Investigation of Mutual Behavior of Stochastic Normally Distributed Processes with Additive Amplitude Randomization

The joint analysis of several signals is essential for better understanding of the principles underlying the complex systems dynamics. We consider three methods for estimating the stability of the relative dynamics of two surrogate processes. The first one is based on calculation of the phase synchronization coefficient S and the second one on estimation of the cross-conditional entropy CE. The third approach uses the average value of the coherence function of the two processes - the coherence coefficient C. We study the sensitivity of these methods in relation to the amplitude randomization between test processes. All methods are applied to analyze two types of normally distributed random stochastic processes, with either short-term correlations characterized by finite correlation time or long-term correlations with theoretically infinite correlation time characterized by Hurst exponents. In our research, we generate two copies of the surrogate process with either short-term or long-term correlations. Then we attribute the additive white noise to one of these copies at first with the uniform distribution and then with the Gaussian distribution and the same variance. Next, we calculate the coefficients that characterize the mutual behavior of the two test processes and estimate their statistical characteristics. It is found that the sensitivity of all methods to Gaussian additive noise is higher than that of uniform one.

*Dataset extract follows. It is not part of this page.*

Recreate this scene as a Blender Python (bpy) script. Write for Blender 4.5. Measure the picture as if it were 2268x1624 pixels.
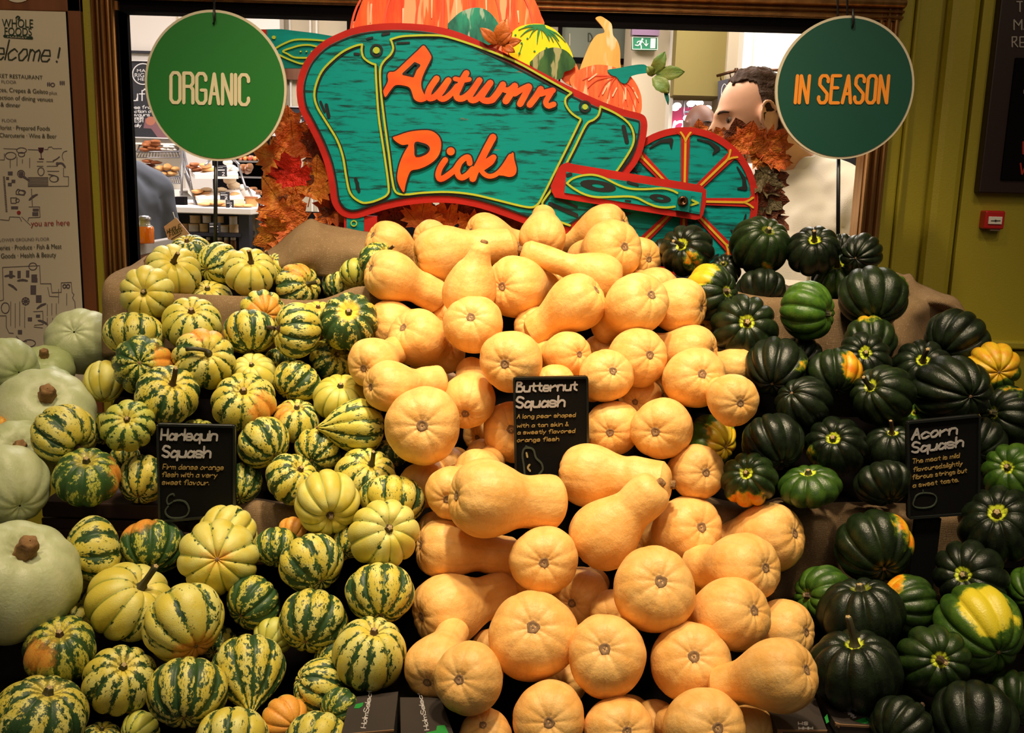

We show that processes with long-term correlation react more actively to the additive amplitude noise then processes with short-term correlation. The influence of Hurst exponent value for the processes with long-term correlation is expressed for the coefficients S and C. The influence of correlation time is demonstrated for the coefficients S and СЕ. Our results may be useful in investigations of the mutual dynamics of two processes belonging to the considered types.